## REQUIREMENTS
Reproduce exactly, and nothing else, the lines from the one that contains "Recreate this scene" through the one that contains "BULB = 1080; COOL = (.42, .76, 1)". Leave the pictures out.

## RECORD SET
* start *

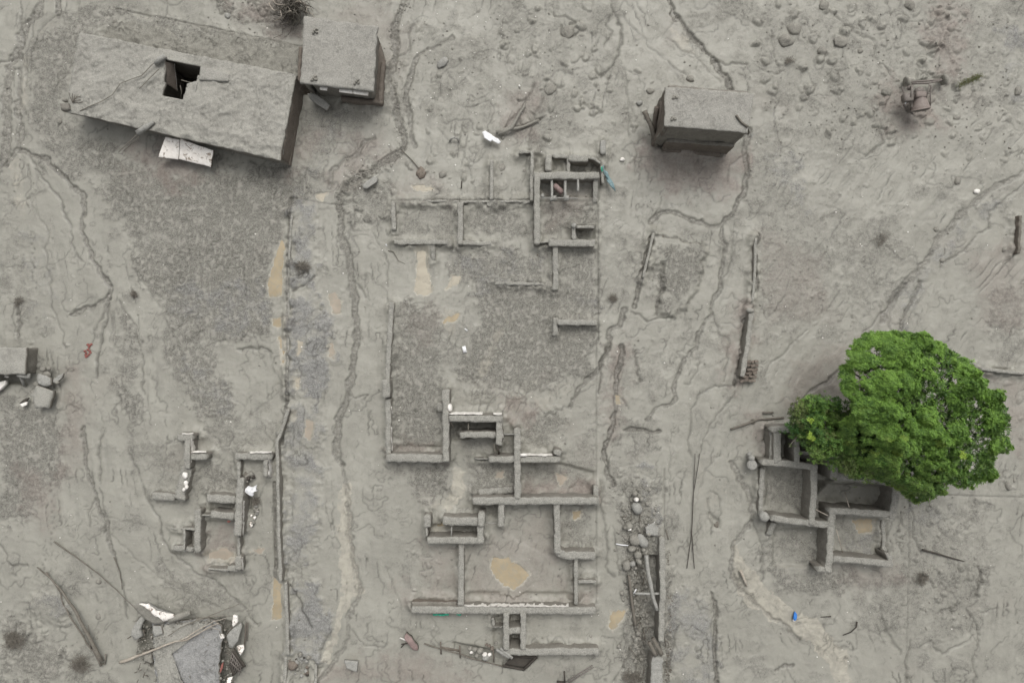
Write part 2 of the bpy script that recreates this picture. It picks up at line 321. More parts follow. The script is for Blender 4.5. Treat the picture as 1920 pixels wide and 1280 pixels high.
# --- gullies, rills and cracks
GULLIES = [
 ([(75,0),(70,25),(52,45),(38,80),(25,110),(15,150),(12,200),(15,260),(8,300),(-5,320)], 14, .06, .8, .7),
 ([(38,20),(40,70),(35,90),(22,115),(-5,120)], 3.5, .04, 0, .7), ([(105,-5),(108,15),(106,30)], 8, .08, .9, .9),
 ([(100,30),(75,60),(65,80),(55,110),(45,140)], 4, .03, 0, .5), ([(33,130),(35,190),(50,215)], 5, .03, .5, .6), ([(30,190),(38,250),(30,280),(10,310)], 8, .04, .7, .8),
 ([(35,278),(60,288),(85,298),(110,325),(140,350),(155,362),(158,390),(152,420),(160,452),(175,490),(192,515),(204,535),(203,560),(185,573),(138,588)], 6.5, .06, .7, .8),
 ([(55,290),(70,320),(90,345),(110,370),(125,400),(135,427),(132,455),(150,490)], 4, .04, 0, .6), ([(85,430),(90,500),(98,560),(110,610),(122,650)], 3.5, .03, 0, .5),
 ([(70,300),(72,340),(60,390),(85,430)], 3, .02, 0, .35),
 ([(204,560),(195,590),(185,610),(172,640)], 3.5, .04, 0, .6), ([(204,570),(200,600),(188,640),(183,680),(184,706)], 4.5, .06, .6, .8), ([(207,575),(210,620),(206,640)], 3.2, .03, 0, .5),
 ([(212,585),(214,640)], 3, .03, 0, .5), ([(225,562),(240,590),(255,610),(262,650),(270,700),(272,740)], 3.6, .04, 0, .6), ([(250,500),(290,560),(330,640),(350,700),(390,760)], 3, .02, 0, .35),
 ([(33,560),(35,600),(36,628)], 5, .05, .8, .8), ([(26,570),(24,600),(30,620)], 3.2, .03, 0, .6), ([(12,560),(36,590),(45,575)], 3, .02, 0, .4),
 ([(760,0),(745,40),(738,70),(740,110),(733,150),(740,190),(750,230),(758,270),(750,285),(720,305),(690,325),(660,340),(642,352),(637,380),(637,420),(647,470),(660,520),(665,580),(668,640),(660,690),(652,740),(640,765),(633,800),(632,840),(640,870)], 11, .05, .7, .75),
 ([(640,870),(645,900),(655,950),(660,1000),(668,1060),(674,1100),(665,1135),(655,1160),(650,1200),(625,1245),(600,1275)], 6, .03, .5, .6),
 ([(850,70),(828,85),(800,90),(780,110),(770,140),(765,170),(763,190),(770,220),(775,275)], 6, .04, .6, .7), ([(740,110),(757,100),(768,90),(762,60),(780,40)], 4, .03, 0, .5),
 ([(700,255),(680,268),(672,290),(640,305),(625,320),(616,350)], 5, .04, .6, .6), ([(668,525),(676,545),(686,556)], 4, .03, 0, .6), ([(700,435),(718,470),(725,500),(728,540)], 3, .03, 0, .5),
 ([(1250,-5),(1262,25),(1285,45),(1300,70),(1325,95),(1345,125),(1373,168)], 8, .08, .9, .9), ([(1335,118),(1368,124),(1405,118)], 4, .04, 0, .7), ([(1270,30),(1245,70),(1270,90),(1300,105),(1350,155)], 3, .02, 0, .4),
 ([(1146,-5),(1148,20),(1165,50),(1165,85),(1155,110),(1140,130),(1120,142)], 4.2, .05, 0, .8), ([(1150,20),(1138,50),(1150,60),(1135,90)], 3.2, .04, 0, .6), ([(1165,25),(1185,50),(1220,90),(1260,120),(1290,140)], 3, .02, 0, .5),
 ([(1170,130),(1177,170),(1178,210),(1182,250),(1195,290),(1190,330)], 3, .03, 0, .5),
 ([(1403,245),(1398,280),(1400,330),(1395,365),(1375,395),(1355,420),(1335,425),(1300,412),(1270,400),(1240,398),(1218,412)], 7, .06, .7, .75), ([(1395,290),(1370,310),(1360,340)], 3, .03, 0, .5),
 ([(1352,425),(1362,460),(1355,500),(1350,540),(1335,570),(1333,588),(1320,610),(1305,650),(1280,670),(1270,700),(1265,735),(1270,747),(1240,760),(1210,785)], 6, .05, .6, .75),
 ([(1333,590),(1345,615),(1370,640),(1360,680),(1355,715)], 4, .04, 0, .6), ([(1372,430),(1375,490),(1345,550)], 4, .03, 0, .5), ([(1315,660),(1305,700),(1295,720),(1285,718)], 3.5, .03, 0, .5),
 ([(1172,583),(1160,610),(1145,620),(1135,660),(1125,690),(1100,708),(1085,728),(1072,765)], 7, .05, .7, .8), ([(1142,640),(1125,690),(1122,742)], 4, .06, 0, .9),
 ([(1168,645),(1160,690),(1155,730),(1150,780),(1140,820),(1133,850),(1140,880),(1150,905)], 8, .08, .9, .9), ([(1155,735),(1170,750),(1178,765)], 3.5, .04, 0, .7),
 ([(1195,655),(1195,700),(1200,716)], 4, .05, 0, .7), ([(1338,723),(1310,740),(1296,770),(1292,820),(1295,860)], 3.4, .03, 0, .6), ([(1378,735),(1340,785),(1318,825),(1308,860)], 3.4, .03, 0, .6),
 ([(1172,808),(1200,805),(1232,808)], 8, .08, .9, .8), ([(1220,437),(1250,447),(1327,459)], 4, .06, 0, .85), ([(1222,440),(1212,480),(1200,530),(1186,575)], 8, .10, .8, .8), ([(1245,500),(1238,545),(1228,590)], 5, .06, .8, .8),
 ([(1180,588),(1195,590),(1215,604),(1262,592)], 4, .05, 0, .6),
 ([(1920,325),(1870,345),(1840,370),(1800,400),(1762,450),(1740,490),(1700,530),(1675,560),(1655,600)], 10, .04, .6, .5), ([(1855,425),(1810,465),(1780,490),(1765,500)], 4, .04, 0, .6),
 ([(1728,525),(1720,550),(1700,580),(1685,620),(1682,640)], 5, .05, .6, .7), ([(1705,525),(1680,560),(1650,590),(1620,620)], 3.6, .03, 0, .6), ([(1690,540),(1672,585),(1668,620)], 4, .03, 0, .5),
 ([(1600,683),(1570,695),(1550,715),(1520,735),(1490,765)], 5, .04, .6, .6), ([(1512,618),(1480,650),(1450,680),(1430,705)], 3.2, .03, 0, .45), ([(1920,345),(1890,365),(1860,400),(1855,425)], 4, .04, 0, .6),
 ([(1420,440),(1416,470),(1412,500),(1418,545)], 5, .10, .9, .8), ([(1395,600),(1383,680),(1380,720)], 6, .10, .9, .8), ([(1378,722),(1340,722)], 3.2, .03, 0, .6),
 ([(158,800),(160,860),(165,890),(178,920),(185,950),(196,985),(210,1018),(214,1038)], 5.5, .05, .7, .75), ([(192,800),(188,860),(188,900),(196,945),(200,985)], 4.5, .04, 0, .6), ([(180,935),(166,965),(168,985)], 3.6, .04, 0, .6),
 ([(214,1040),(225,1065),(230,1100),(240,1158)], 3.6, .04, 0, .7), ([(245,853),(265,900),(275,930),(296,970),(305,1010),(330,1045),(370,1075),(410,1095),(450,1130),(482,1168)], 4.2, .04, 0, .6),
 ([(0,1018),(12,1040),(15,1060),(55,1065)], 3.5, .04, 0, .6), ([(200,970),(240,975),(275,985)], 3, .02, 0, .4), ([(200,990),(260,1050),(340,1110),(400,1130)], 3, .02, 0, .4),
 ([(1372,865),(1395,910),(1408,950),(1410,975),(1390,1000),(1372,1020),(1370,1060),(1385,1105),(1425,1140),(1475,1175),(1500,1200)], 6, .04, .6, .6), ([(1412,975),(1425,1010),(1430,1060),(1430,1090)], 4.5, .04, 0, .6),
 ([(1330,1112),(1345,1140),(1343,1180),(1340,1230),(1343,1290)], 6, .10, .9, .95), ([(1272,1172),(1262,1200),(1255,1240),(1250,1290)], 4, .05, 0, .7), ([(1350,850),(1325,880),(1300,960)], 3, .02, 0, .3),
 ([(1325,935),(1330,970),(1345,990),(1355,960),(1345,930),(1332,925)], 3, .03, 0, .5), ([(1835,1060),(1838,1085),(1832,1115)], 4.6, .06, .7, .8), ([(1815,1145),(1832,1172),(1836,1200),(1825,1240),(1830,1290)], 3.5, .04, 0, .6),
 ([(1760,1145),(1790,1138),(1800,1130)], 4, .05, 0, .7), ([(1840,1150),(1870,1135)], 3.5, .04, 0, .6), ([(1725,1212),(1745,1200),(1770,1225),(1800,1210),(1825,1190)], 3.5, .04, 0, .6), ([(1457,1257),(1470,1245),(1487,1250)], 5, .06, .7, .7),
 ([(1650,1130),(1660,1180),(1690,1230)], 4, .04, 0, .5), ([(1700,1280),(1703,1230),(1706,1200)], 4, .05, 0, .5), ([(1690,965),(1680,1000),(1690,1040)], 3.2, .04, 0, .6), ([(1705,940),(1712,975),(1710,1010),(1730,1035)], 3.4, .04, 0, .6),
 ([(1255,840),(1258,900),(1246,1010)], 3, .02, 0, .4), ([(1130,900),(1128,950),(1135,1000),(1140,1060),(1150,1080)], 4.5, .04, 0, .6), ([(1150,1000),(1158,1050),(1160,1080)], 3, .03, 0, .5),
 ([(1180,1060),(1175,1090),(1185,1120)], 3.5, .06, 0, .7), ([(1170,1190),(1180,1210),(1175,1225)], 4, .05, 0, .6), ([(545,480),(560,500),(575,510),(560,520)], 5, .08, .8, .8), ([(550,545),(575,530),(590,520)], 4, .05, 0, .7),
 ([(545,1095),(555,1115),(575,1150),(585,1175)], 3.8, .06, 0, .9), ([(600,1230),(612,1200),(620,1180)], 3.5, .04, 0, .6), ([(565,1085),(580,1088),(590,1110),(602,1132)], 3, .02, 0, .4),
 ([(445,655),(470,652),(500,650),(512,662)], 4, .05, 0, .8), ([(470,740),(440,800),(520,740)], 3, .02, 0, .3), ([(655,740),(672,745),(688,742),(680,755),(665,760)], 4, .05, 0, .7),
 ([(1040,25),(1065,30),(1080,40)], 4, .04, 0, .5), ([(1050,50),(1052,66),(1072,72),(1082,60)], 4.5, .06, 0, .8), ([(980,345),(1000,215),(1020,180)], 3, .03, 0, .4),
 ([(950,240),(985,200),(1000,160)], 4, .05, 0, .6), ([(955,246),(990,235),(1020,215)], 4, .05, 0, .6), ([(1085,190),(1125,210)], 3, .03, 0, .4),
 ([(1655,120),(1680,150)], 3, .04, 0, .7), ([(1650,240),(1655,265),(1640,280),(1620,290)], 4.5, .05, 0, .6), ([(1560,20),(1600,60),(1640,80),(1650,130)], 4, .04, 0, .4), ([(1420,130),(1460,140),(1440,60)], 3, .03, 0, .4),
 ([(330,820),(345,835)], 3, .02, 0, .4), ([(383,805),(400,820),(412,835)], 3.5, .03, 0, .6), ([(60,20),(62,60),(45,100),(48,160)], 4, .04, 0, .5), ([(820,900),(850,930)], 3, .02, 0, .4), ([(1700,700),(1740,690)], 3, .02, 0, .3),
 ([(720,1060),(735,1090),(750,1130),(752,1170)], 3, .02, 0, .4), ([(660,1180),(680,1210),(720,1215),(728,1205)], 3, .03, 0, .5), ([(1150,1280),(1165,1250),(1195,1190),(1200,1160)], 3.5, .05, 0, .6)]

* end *
* start *

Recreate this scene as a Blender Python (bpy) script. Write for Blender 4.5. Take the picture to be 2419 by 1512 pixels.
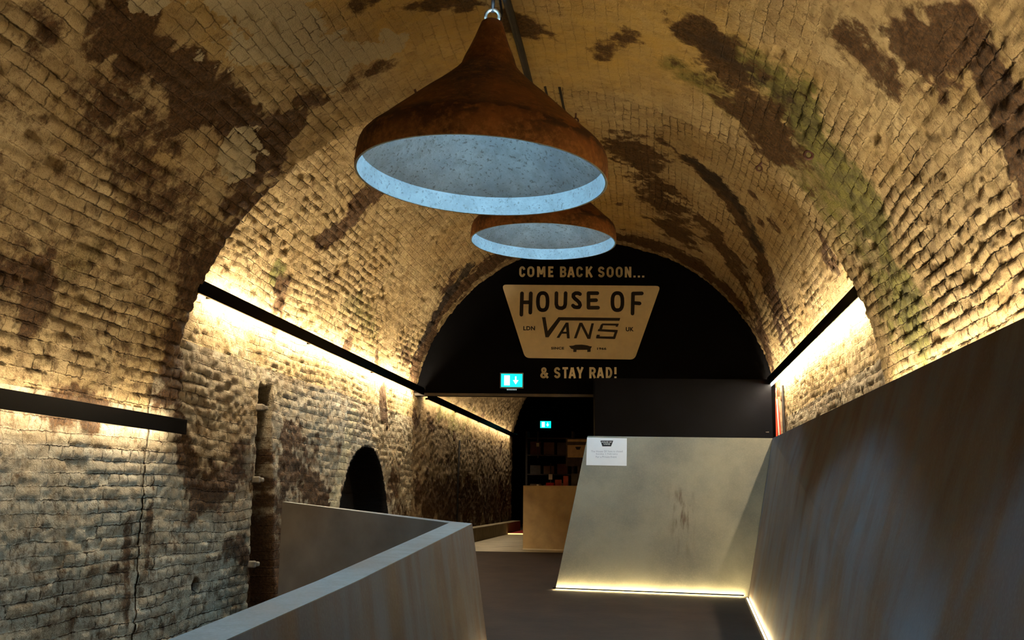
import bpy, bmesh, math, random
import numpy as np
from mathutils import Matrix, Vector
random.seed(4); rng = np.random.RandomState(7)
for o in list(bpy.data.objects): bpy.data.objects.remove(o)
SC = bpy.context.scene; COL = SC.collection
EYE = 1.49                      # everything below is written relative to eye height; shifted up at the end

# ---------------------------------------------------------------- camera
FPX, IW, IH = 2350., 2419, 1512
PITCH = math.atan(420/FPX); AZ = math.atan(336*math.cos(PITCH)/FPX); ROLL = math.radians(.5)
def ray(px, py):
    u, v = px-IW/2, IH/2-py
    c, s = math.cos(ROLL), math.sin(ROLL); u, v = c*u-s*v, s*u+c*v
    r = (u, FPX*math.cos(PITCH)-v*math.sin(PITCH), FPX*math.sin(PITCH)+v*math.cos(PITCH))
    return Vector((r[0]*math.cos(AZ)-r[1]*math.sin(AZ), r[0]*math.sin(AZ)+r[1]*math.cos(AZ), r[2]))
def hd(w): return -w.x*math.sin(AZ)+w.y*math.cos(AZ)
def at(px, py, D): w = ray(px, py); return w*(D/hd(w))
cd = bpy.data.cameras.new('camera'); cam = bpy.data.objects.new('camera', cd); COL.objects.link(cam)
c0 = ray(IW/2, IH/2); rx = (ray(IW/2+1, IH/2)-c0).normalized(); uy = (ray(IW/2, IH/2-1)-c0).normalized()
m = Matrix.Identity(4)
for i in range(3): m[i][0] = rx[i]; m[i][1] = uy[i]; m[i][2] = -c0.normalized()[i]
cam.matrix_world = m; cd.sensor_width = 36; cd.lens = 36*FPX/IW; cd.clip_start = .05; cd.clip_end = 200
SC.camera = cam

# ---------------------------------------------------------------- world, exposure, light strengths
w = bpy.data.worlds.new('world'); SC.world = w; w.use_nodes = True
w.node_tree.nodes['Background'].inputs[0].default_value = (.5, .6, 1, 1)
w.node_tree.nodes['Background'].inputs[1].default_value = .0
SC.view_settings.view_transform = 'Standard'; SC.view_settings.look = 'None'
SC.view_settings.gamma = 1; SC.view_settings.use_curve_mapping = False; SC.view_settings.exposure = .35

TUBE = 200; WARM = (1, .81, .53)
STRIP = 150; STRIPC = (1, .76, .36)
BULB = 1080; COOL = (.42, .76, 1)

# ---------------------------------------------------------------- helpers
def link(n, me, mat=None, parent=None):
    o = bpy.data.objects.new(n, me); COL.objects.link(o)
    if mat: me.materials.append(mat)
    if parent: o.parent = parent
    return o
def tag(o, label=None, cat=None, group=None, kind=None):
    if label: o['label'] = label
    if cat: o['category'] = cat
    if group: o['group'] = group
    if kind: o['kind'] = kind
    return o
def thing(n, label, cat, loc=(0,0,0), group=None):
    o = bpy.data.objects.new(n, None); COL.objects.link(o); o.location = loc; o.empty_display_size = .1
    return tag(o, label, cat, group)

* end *
* start *

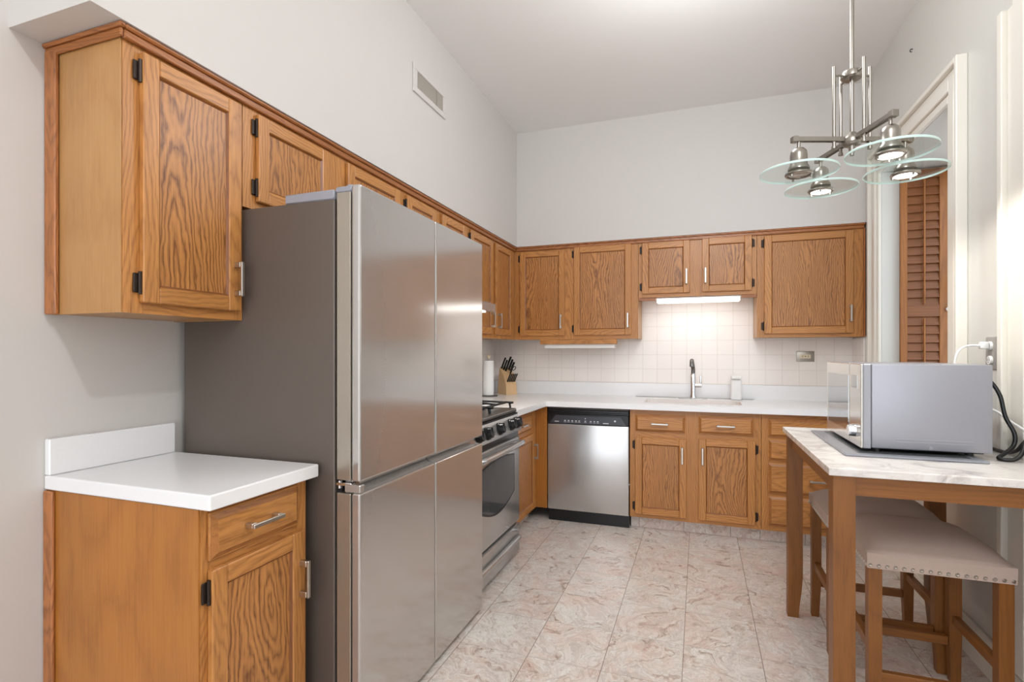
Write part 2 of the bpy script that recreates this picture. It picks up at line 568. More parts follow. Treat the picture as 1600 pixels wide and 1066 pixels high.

* end *

## RESULT OF THE TASK
Recreate this scene as a Blender Python (bpy) script. Write for Blender 4.5. Take the picture to be 2419 by 1512 pixels.
import bpy, bmesh, math, random
import numpy as np
from mathutils import Matrix, Vector
random.seed(4); rng = np.random.RandomState(7)
for o in list(bpy.data.objects): bpy.data.objects.remove(o)
SC = bpy.context.scene; COL = SC.collection
EYE = 1.49                      # everything below is written relative to eye height; shifted up at the end

# ---------------------------------------------------------------- camera
FPX, IW, IH = 2350., 2419, 1512
PITCH = math.atan(420/FPX); AZ = math.atan(336*math.cos(PITCH)/FPX); ROLL = math.radians(.5)
def ray(px, py):
    u, v = px-IW/2, IH/2-py
    c, s = math.cos(ROLL), math.sin(ROLL); u, v = c*u-s*v, s*u+c*v
    r = (u, FPX*math.cos(PITCH)-v*math.sin(PITCH), FPX*math.sin(PITCH)+v*math.cos(PITCH))
    return Vector((r[0]*math.cos(AZ)-r[1]*math.sin(AZ), r[0]*math.sin(AZ)+r[1]*math.cos(AZ), r[2]))
def hd(w): return -w.x*math.sin(AZ)+w.y*math.cos(AZ)
def at(px, py, D): w = ray(px, py); return w*(D/hd(w))
cd = bpy.data.cameras.new('camera'); cam = bpy.data.objects.new('camera', cd); COL.objects.link(cam)
c0 = ray(IW/2, IH/2); rx = (ray(IW/2+1, IH/2)-c0).normalized(); uy = (ray(IW/2, IH/2-1)-c0).normalized()
m = Matrix.Identity(4)
for i in range(3): m[i][0] = rx[i]; m[i][1] = uy[i]; m[i][2] = -c0.normalized()[i]
cam.matrix_world = m; cd.sensor_width = 36; cd.lens = 36*FPX/IW; cd.clip_start = .05; cd.clip_end = 200
SC.camera = cam

# ---------------------------------------------------------------- world, exposure, light strengths
w = bpy.data.worlds.new('world'); SC.world = w; w.use_nodes = True
w.node_tree.nodes['Background'].inputs[0].default_value = (.5, .6, 1, 1)
w.node_tree.nodes['Background'].inputs[1].default_value = .0
SC.view_settings.view_transform = 'Standard'; SC.view_settings.look = 'None'
SC.view_settings.gamma = 1; SC.view_settings.use_curve_mapping = False; SC.view_settings.exposure = .35

TUBE = 200; WARM = (1, .81, .53)
STRIP = 150; STRIPC = (1, .76, .36)
BULB = 1080; COOL = (.42, .76, 1)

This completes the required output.